WHAT YOU NEED TO DO. Reading the listing below, count the lines that contain the word "script" and give that count alone.

* start RECORDS FOR THE TASK *

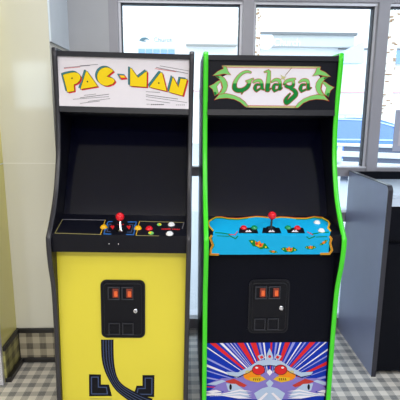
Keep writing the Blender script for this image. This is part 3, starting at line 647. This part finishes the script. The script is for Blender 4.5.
# palm trunks with leaf-scar rings
PALM = mat('pale_palm_bark', (226, 218, 204), .9, noise=(14, .2)); PALMD = mat('brown_palm_scar', (158, 122, 92), .9); FROND = mat('green_palm_frond', (96, 130, 70), .6)
def palm(px, py, Y, r, label):
    p = at(px, py, Y); t = thing('palm_tree', label, 'tree', (p.x, Y, GZ), (0, R(.6), 0), 'palms outside the windows')
    H_ = 7.2; mb = MB(); n = 60; prof = []
    for i in range(n):
        z = i*H_/n; k = r*(1.05-.15*i/n); prof += [(k, z), (k*1.1, z+H_/n*.7), (k*1.02, z+H_/n*.72)]
    mb.lathe(prof, PALM, None, 16)
    rd = random.Random(int(px))
    for i in range(170):
        z = rd.uniform(.1, 7); a_ = rd.uniform(0, 2*PI); s_ = r*.35
        M = Matrix.Translation((r*1.0*math.cos(a_), r*1.0*math.sin(a_), z)) @ Matrix.Rotation(a_, 4, 'Z')
        mb.box(-s_*.4, s_*.4, -s_, s_, -.02, .02, PALMD, M)
    mb.build('trunk', t)
    for i in range(14):
        a_ = i*2*PI/14; f = MB(); M = Matrix.Translation((0, 0, H_)) @ Matrix.Rotation(a_, 4, 'Z'); prev = None
        for k in range(9):
            u = k/8; x = 1.3*u; z = .5*u-1.6*u*u; w__ = .28*math.sin(PI*min(1, u*.9+.08)); cur = [M @ Vector((x, -w__, z-.12*w__)), M @ Vector((x, 0, z+.05)), M @ Vector((x, w__, z-.12*w__))]
            if prev: f.add(prev+cur, [(0, 1, 4, 3), (1, 2, 5, 4)], FROND)
            prev = cur
        f.build('frond', t)
palm(255.5, 45, 12.0, .075, 'slender palm trunk outside, seen just right of the middle window mullion')
palm(389, 60, 15.5, .17, 'thicker palm trunk outside the rightmost window pane behind the car')

# blue car
CARB = mat('metallic_blue_paint', (58, 112, 200), .22, .3, coat=1); CARG = mat('tinted_car_glass', (84, 118, 170), .08, spec=.8); TYRE = mat('tyre_rubber', (30, 30, 32), .8); RIM = mat('alloy_rim', (190, 194, 200), .3, .8); CARC = mat('pale_blue_trim', (190, 210, 240), .3, .3)
p0 = at(390, 132, 12.2)
t = thing('car', 'blue car parked outside in front of the white building', 'car', (p0.x-.75, 12.2, GZ), (0, 0, R(-7)))
body = [(-2.2, .35), (-2.3, .75), (-2.2, 1.02), (-1.2, 1.10), (.9, 1.03), (1.9, .93), (2.25, .75), (2.3, .4), (1.9, .3), (-1.9, .3)]
fnc = lambda p, q_, k: Vector((p, k, q_))
bd = MB().prism(body, -.88, .88, CARB, fn=fnc).build('body', t)
bv = bd.modifiers.new('soft', 'BEVEL'); bv.width = .06; bv.segments = 3
cab = MB(); lo = [(-2.05, 1.06), (1.1, 1.02)]; up = [(-1.75, 1.50), (-1.3, 1.60), (-.4, 1.64), (.2, 1.60), (.55, 1.50)]
prof = [lo[0]]+up+[lo[1]]
vs = [Vector((p, s*(.86 if q_ < 1.1 else .70), q_)) for s in (-1, 1) for p, q_ in prof]; n_ = len(prof)
tri = tessellate_polygon([[Vector((p, q_, 0)) for p, q_ in prof]])
cab.add(vs, [tuple(x) for x in tri]+[tuple(n_+k for k in x) for x in tri]+[(i, (i+1) % n_, n_+(i+1) % n_, n_+i) for i in range(n_)], CARB)
cab.build('cabin', t)
def side_pt(p, q_, s, o=.012): f = (q_-1.04)/(1.6-1.04); return Vector((p, s*(.86-.16*max(0, min(1, f))+o), q_))
for s in (-1, 1):
    for quad in ([(-1.75, 1.12), (-.95, 1.12), (-.95, 1.53), (-1.5, 1.50)], [(-.85, 1.12), (.05, 1.10), (.0, 1.54), (-.85, 1.56)], [(.12, 1.10), (.95, 1.08), (.5, 1.42), (.08, 1.53)]):
        q_ = [side_pt(p, z, s) for p, z in quad]+[side_pt(p, z, s, -.01) for p, z in quad]
        MB().add(q_, [(0, 1, 2, 3), (7, 6, 5, 4), (0, 4, 5, 1), (1, 5, 6, 2), (2, 6, 7, 3), (3, 7, 4, 0)], CARG).build('side_window', t)
    tr = MB()
    for (p, z), (p2, z2) in zip([(-1.85, 1.1), (-1.6, 1.52), (-.9, 1.60), (0, 1.58), (.55, 1.44), (1.02, 1.08)], [(-1.6, 1.52), (-.9, 1.60), (0, 1.58), (.55, 1.44), (1.02, 1.08), (-1.85, 1.1)]):
        A_, B_ = side_pt(p, z, s, .018), side_pt(p2, z2, s, .018); d = (B_-A_).normalized(); nn = Vector((-d.z, 0, d.x))*.018
        tr.add([A_+nn, B_+nn, B_-nn, A_-nn, A_+nn+Vector((0, -s*.02, 0)), B_+nn+Vector((0, -s*.02, 0)), B_-nn+Vector((0, -s*.02, 0)), A_-nn+Vector((0, -s*.02, 0))], [(0, 1, 2, 3), (7, 6, 5, 4), (0, 4, 5, 1), (1, 5, 6, 2), (2, 6, 7, 3), (3, 7, 4, 0)], CARC)
    tr.build('window_trim', t)
    MB().box(.78, .98, min(s*.86, s*1.06), max(s*.86, s*1.06), 1.08, 1.2, CARB, bev=.03).build('wing_mirror', t)
    MB().box(-2.0, 1.9, min(s*.875, s*.9), max(s*.875, s*.9), .55, .60, CARC).build('side_moulding', t)
    rk = MB().box(-1.4, .1, s*.6-.02, s*.6+.02, 1.68, 1.71, CARC)
    for x in (-1.4, -.65, .06): rk.box(x, x+.04, s*.6-.015, s*.6+.015, 1.6, 1.68, CARC)
    rk.build('roof_rail', t)
    for x in (-1.4, 1.42):
        M = Matrix.Translation((x, s*.80, .33)) @ Matrix.Rotation(R(90*-s), 4, 'X')
        o = MB().lathe([(.2, -.1), (.33, -.1), (.34, 0), (.32, .09), (.21, .09)], TYRE, M, 28).build('wheel', t)
        MB().lathe([(.2, .085), (.06, .095), (.0005, .1)], RIM, M, 28).build('wheel_rim', o)

# white railing along the sidewalk
WHT = mat('white_painted_metal', (236, 238, 240), .4); SHD = mat('grey_blue_panel', (104, 112, 134), .6)
t = thing('patio_railing', 'white painted metal railing on the sidewalk outside the right window', 'railing', (1.6, 6.3, GZ+.12), (0, 0, R(-22)))
def rail_box(name, *a_): MB().box(*a_, bev=.006).build(name, t)
rail_box('top_rail', -.8, 4.6, -.04, .04, 1.24, 1.28, WHT); rail_box('middle_rail', -.8, 4.6, -.035, .035, 1.10, 1.175, WHT); rail_box('lower_rail', -.8, 4.6, -.03, .03, .94, 1.035, WHT); rail_box('bottom_rail', -.8, 4.6, -.03, .03, .12, .18, WHT)
for i in range(5): rail_box('post', -.8+i*1.33, -.74+i*1.33, -.03, .03, 0, 1.24, WHT)
for i in range(34): MB().box(-.7+i*.155, -.672+i*.155, -.012, .012, .18, .94, WHT).build('picket', t)
for i in range(4): rail_box('infill_panel', -.72+i*1.33, .50+i*1.33, -.01, .01, 1.175, 1.24, SHD); rail_box('infill_panel', -.72+i*1.33, .50+i*1.33, -.01, .01, 1.035, 1.10, SHD)
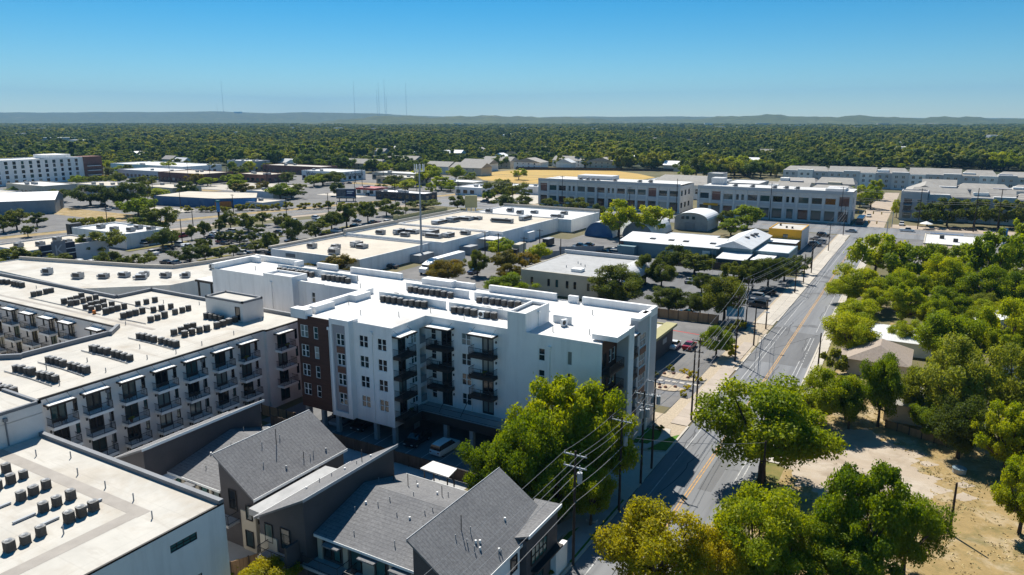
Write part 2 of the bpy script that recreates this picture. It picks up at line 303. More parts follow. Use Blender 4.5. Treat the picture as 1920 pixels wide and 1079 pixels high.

* end RECORDS FOR THE TASK *

RESPONSE BELOW. 2